September 15, 2015 02:48 am | Updated April 02, 2016 12:31 pm IST - New Delhi:

After Rajasthan, Haryana has become the second BJP-ruled State to fix minimum educational qualifications for those contesting panchayat polls, thus excluding a vast swathe of the poor and socially disadvantaged from aspiring to becoming members of local bodies.

A Public Interest Litigation (PIL) petition has been filed in the Supreme Court challenging the passage of a Haryana government sponsored-law by the Assembly. The Khattar government had pushed the legislation through even though a writ petition that had been filed against the ordinance issued earlier had been stayed by the Haryana and Punjab High Court.

On Monday, Jagmati Sangwan, general secretary of the All India Democratic Women’s Association (AIDWA), the women’s wing of the CPI(M) said, “Those who have worked in the past in an exemplary manner will now be left ineligible to contest… the conditions – an educational degree, a pucca toilet, non-default of any bank loan and electricity dues – will target people suffering from socio-economic deprivation…available census data suggests that 83 per cent of SC women, 72 per cent of general category women, 71 per cent of SC men and 56 per cent of general category men in Haryana will be rendered ineligible on the education criterion alone.”

If Chief Minister Manohar Khattar had justified the law saying it “improves the quality of leadership and governance in panchayati raj institutions,” his predecessor, the Congress’s Bhupinder Singh Hooda called it “undemocratic and unwarranted”. Indeed, Mr.
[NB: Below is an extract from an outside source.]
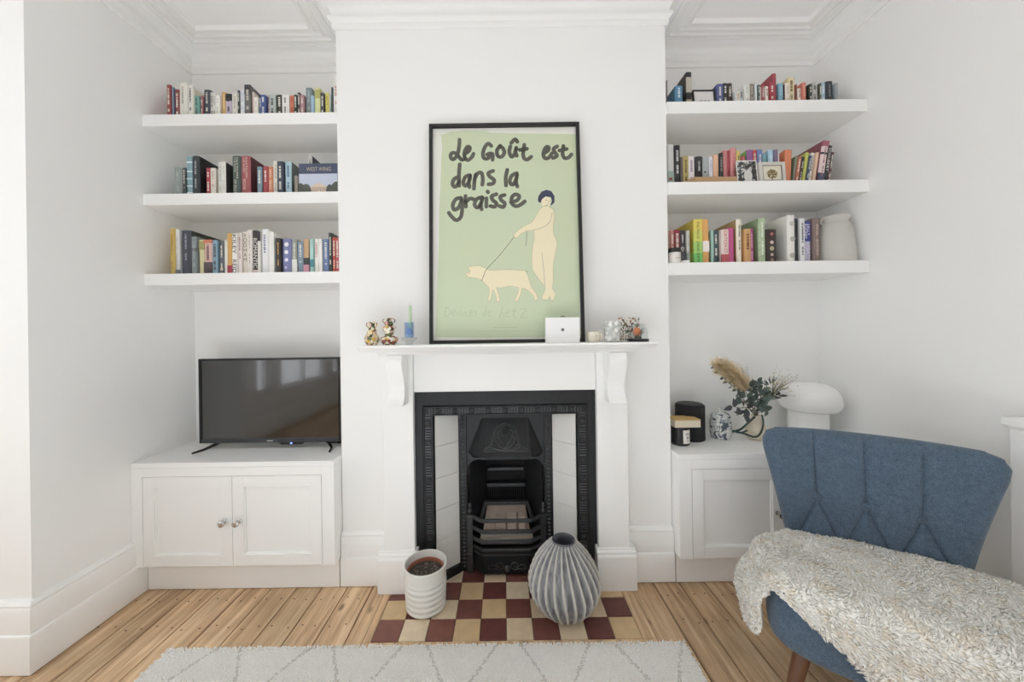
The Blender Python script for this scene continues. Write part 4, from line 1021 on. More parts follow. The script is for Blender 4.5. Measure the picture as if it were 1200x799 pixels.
for p in vp:
    dp = .019 * min(1, p[0] / .13)
    for i in range(NA):
        a = 2*PI*i/NA; ph = (a + twist(p[1]) * .55) * NF / (2*PI); fr_ = ph - math.floor(ph); s_ = abs(2*fr_ - 1)       # 1 at ridge
        rr = p[0] - dp * (1 - s_ ** 1.6)
        vm.v.append((VX + rr*math.cos(a), VY + rr*math.sin(a), VZ + p[1])); ridge.append(s_)
for i in range(len(vp) - 1):
    for j in range(NA): j2 = (j+1) % NA; vm.f.append([i*NA+j, i*NA+j2, (i+1)*NA+j2, (i+1)*NA+j]); vm.mi.append(0)
vm.f.append(list(range(NA))[::-1]); vm.mi.append(0)
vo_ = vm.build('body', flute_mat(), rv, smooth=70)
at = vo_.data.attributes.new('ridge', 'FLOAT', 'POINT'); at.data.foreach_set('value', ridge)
put(MB().lathe([(.0495, .309), (.0500, .3135), (.0470, .3165), (.0445, .314), (.043, .30), (.05, .25), (.08, .15), (.02, .06)], 0, 0, 40, cap0=False), VX, VY, VZ).build('mouth', M('55555c', .5, var=.2, vs=30, name='dark_inside'), rv, smooth=60)
# ------------------------------------------------------------------ books
PAGES = M('e3dac8', .85, var=.06, vs=60, stretch=(1200, 2, 2), name='book_pages')
ORD = ['', 'first', 'second', 'third', 'fourth', 'fifth', 'sixth', 'seventh', 'eighth', 'ninth', 'tenth', 'eleventh', 'twelfth', 'thirteenth', 'fourteenth', 'fifteenth', 'sixteenth', 'seventeenth',
       'eighteenth', 'nineteenth', 'twentieth'] + ['twenty-' + s for s in ('first', 'second', 'third', 'fourth', 'fifth', 'sixth', 'seventh', 'eighth', 'ninth')] + ['thirtieth'] + ['thirty-' + s for s in ('first', 'second', 'third', 'fourth', 'fifth', 'sixth', 'seventh', 'eighth', 'ninth')]
WHERE = {'L1': 'top left shelf', 'L2': 'middle left shelf', 'L3': 'lowest left shelf',
         'R1': 'top right shelf', 'R2': 'middle right shelf', 'R3': 'lowest right shelf'}
YS = 1.775
rk = random.Random(21)
def mute(h, k=.86):
    c = [int(h[i:i+2], 16) for i in (0, 2, 4)]; g = .3*c[0] + .6*c[1] + .1*c[2]
    return ''.join('%02x' % int(max(0, min(255, g + (q - g) * k + 3))) for q in c)
def lum(h): c = lin(h); return .2*c[0] + .7*c[1] + .1*c[2]
BOOKTOP = {}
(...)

Hooda also asked, “People want to know if Members of Parliament and legislatures can be uneducated and still make laws, why are qualifications being prescribed for panchayat elections?”

The laws passed in the two States (in Rajasthan, the ordinance was replaced by a law earlier this year) are violative of the 73rd Constitutional amendment that provided for local self-governance in rural areas.

Activists’ concern

Shortly after the ordinance was passed in Rajasthan, a group of civil society activists, lawyers and former civil servants – including former Chief Election Commissioners James Lyngdoh, and S.Y. Quraishi – had written to Rajasthan Chief Minister Vasundhara Raje: “The purpose of the 73rd Constitutional amendment with reservation for marginalised social groups was to empower these groups and deepen their participation in governance.
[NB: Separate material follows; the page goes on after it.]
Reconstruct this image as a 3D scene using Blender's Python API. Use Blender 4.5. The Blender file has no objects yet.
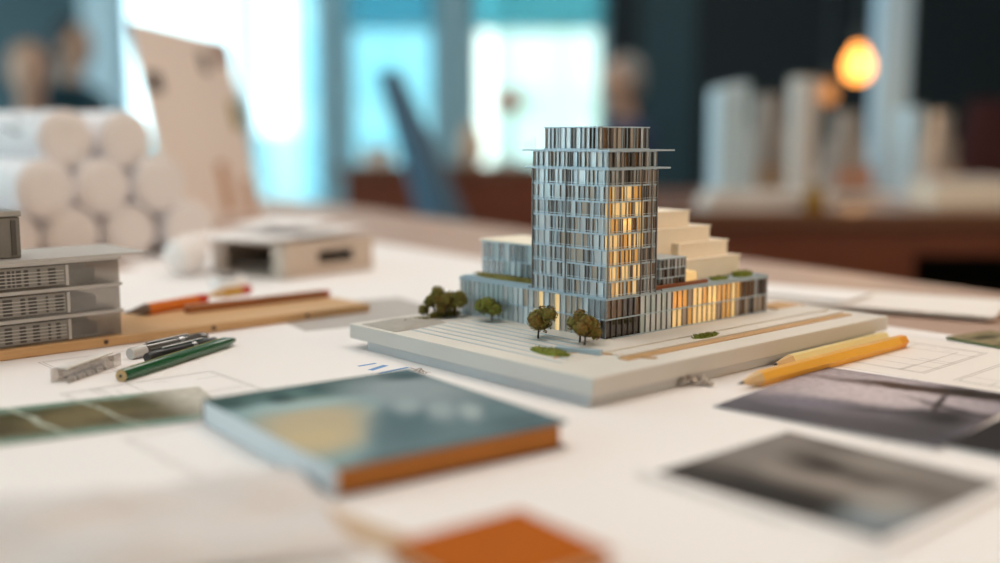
import bpy, bmesh, math, random
from mathutils import Vector, Matrix, Euler
PI = math.pi
R = math.radians
sc = bpy.context.scene
COL = sc.collection
random.seed(7)

# ---------------------------------------------------------------- camera calibration (1000 x 563)
F = 1068.0
TZ = 0.75                      # height of the table top
CH = 0.14                      # camera above the table top
PITCH = math.atan(141.5 / F)
def ray(px, py):
    x = (px - 500) / F; y = (281.5 - py) / F
    return Vector((x, math.cos(PITCH) + y * math.sin(PITCH), -math.sin(PITCH) + y * math.cos(PITCH)))
CAM = Vector((0, 0, TZ + CH))
def P(px, py, z=0.0):          # point of the horizontal plane z above the table top
    r = ray(px, py); t = (z - CH) / r.z
    return CAM + t * r
def D(px, py, Y):              # point at distance Y into the room
    r = ray(px, py)
    return CAM + (Y / r.y) * r

# ---------------------------------------------------------------- materials
MATS = {}
def srgb(h):
    if isinstance(h, str):
        h = h.lstrip('#'); c = [int(h[i:i+2], 16) / 255 for i in (0, 2, 4)]
    else:
        c = [v / 255 for v in h]
    return tuple((v / 12.92 if v <= .04045 else ((v + .055) / 1.055) ** 2.4) for v in c) + (1,)
def new_mat(name):
    m = bpy.data.materials.new(name); m.use_nodes = True
    nt = m.node_tree; nt.nodes.clear()
    out = nt.nodes.new('ShaderNodeOutputMaterial')
    return m, nt, out
def N(nt, typ, **kw):
    n = nt.nodes.new(typ)
    for k, v in kw.items():
        if k in ('operation', 'blend_type', 'data_type', 'noise_dimensions', 'wave_type', 'bands_direction', 'feature', 'interpolation_type'):
            setattr(n, k, v)
        else:
            n.inputs[k.replace('_', ' ')].default_value = v
    return n
def mix(nt, fac, a, b):
    n = nt.nodes.new('ShaderNodeMix'); n.data_type = 'RGBA'
    for sock, v in ((n.inputs[0], fac), (n.inputs[6], a), (n.inputs[7], b)):
        if hasattr(v, 'is_linked') or isinstance(v, bpy.types.NodeSocket): nt.links.new(v, sock)
        else: sock.default_value = v
    return n.outputs[2]
def bsdf(nt, out, color, rough=.6, metallic=0, spec=.5, trans=0, coat=0):
    b = nt.nodes.new('ShaderNodeBsdfPrincipled')
    if isinstance(color, bpy.types.NodeSocket): nt.links.new(color, b.inputs['Base Color'])
    else: b.inputs['Base Color'].default_value = color
    b.inputs['Roughness'].default_value = rough; b.inputs['Metallic'].default_value = metallic
    b.inputs['Specular IOR Level'].default_value = spec
    b.inputs['Transmission Weight'].default_value = trans
    b.inputs['Coat Weight'].default_value = coat
    nt.links.new(b.outputs[0], out.inputs[0])
    return b
def plain(name, color, rough=.6, metallic=0, spec=.5, var=.12, scale=40, bump=0, coat=0):
    if name in MATS: return MATS[name]
    m, nt, out = new_mat(name)
    c = srgb(color)
    tc = N(nt, 'ShaderNodeTexCoord')
    nz = N(nt, 'ShaderNodeTexNoise', Scale=scale, Detail=4.0); nt.links.new(tc.outputs['Object'], nz.inputs['Vector'])
    dark = tuple(v * (1 - var) for v in c[:3]) + (1,); lite = tuple(min(1, v * (1 + var)) for v in c[:3]) + (1,)
    col = mix(nt, nz.outputs['Fac'], dark, lite)
    b = bsdf(nt, out, col, rough, metallic, spec, 0, coat)
    if bump:
        bp = N(nt, 'ShaderNodeBump', Strength=bump, Distance=.002); nt.links.new(nz.outputs['Fac'], bp.inputs['Height'])
        nt.links.new(bp.outputs[0], b.inputs['Normal'])
    MATS[name] = m
    return m
def wood(name, c1, c2, scale=30, rough=.5, stretch=(1, 12, 12), coat=0):
    if name in MATS: return MATS[name]
    m, nt, out = new_mat(name)
    tc = N(nt, 'ShaderNodeTexCoord')
    mp = N(nt, 'ShaderNodeMapping'); mp.inputs['Scale'].default_value = stretch
    nt.links.new(tc.outputs['Object'], mp.inputs['Vector'])
    nz = N(nt, 'ShaderNodeTexNoise', Scale=scale, Detail=6.0, Distortion=.6); nt.links.new(mp.outputs[0], nz.inputs['Vector'])
    col = mix(nt, nz.outputs['Fac'], srgb(c1), srgb(c2))
    bsdf(nt, out, col, rough, coat=coat)
    MATS[name] = m
    return m
def glassy(name, tint, opaque, mixfac=.35, rough=.08, gloss=.25, glow=None):
    """thin sheet: part see-through (tinted), part pale diffuse, part mirror-like"""
    if name in MATS: return MATS[name]
    m, nt, out = new_mat(name)
    tr = N(nt, 'ShaderNodeBsdfTransparent'); tr.inputs[0].default_value = srgb(tint)
    df = N(nt, 'ShaderNodeBsdfDiffuse'); df.inputs[0].default_value = srgb(opaque)
    gl = N(nt, 'ShaderNodeBsdfGlossy'); gl.inputs['Roughness'].default_value = rough
    m1 = N(nt, 'ShaderNodeMixShader'); m1.inputs[0].default_value = mixfac
    nt.links.new(tr.outputs[0], m1.inputs[1]); nt.links.new(df.outputs[0], m1.inputs[2])
    m2 = N(nt, 'ShaderNodeMixShader')
    lw = N(nt, 'ShaderNodeLayerWeight'); lw.inputs['Blend'].default_value = .25
    mr = N(nt, 'ShaderNodeMapRange'); mr.inputs['To Min'].default_value = gloss * .6; mr.inputs['To Max'].default_value = min(1, gloss * 2)
    nt.links.new(lw.outputs['Facing'], mr.inputs['Value']); nt.links.new(mr.outputs[0], m2.inputs[0])
    nt.links.new(m1.outputs[0], m2.inputs[1]); nt.links.new(gl.outputs[0], m2.inputs[2])
    last = m2.outputs[0]
    if glow:
        em = N(nt, 'ShaderNodeEmission'); em.inputs[0].default_value = srgb(glow[0]); em.inputs[1].default_value = glow[1]
        ad = N(nt, 'ShaderNodeAddShader'); nt.links.new(last, ad.inputs[0]); nt.links.new(em.outputs[0], ad.inputs[1]); last = ad.outputs[0]
    nt.links.new(last, out.inputs[0])
    MATS[name] = m
    return m
def emit(name, color, strength):
    if name in MATS: return MATS[name]
    m, nt, out = new_mat(name)
    e = N(nt, 'ShaderNodeEmission'); e.inputs[0].default_value = srgb(color); e.inputs[1].default_value = strength
    nt.links.new(e.outputs[0], out.inputs[0]); MATS[name] = m
    return m
def picture(name, base, items, rough=.35, warp=.012, wscale=18, grain=.0, coat=0):
    """a printed image: soft blobs / bands over a base colour, in the object's own x,y (metres)
       items: ('b',cx,cy,rx,ry,angle,color,soft) blob   ('l',nx,ny,d,color,soft) half plane nx*x+ny*y>d"""
    m, nt, out = new_mat(name)
    tc = N(nt, 'ShaderNodeTexCoord')
    nz = N(nt, 'ShaderNodeTexNoise', Scale=wscale, Detail=5.0); nt.links.new(tc.outputs['Object'], nz.inputs['Vector'])
    sub = N(nt, 'ShaderNodeVectorMath', operation='SUBTRACT'); nt.links.new(nz.outputs['Color'], sub.inputs[0]); sub.inputs[1].default_value = (.5, .5, .5)
    scl = N(nt, 'ShaderNodeVectorMath', operation='SCALE'); nt.links.new(sub.outputs[0], scl.inputs[0]); scl.inputs['Scale'].default_value = warp * 2
    add = N(nt, 'ShaderNodeVectorMath', operation='ADD'); nt.links.new(tc.outputs['Object'], add.inputs[0]); nt.links.new(scl.outputs[0], add.inputs[1])
    cur = srgb(base)
    for it in items:
        if it[0] == 'b':
            _, cx, cy, rx, ry, ang, colr, soft = it
            mp = N(nt, 'ShaderNodeMapping'); mp.vector_type = 'TEXTURE'
            mp.inputs['Location'].default_value = (cx, cy, 0); mp.inputs['Rotation'].default_value = (0, 0, R(ang)); mp.inputs['Scale'].default_value = (rx, ry, 1e3)
            nt.links.new(add.outputs[0], mp.inputs[0])
            ln = N(nt, 'ShaderNodeVectorMath', operation='LENGTH'); nt.links.new(mp.outputs[0], ln.inputs[0])
            mr = N(nt, 'ShaderNodeMapRange'); mr.inputs['From Min'].default_value = 1 + soft; mr.inputs['From Max'].default_value = 1 - soft
            nt.links.new(ln.outputs['Value'], mr.inputs['Value'])
        else:
            _, nx, ny, d, colr, soft = it
            dt = N(nt, 'ShaderNodeVectorMath', operation='DOT_PRODUCT'); nt.links.new(add.outputs[0], dt.inputs[0]); dt.inputs[1].default_value = (nx, ny, 0)
            mr = N(nt, 'ShaderNodeMapRange'); mr.inputs['From Min'].default_value = d - soft; mr.inputs['From Max'].default_value = d + soft
            nt.links.new(dt.outputs['Value'], mr.inputs['Value'])
        cur = mix(nt, mr.outputs[0], cur, srgb(colr))
    if grain:
        n2 = N(nt, 'ShaderNodeTexNoise', Scale=220.0, Detail=6.0); nt.links.new(tc.outputs['Object'], n2.inputs['Vector'])
        mr = N(nt, 'ShaderNodeMapRange'); mr.inputs['From Min'].default_value = .35; mr.inputs['From Max'].default_value = .75; mr.inputs['To Max'].default_value = grain
        nt.links.new(n2.outputs['Fac'], mr.inputs['Value'])
        cur = mix(nt, mr.outputs[0], cur, (.02, .02, .02, 1))
    bsdf(nt, out, cur, .55, spec=.12)
    MATS[name] = m
    return m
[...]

“However, given the abysmally low levels of literacy, it is obvious that only the elite will be able to contest elections, not those who are poor or marginalised. Based on the 2010 Rajasthan panchayat polls, more than 70% of elected panchayat samiti members and 77% SC panchayat samiti representatives will now be debarred from contesting. Of the elected Zila Parishad members, 55% do not meet these educational standards with SC and ST worst affected with 61% and 63% respectively. The numbers of women PRI representatives affected will be even worse.”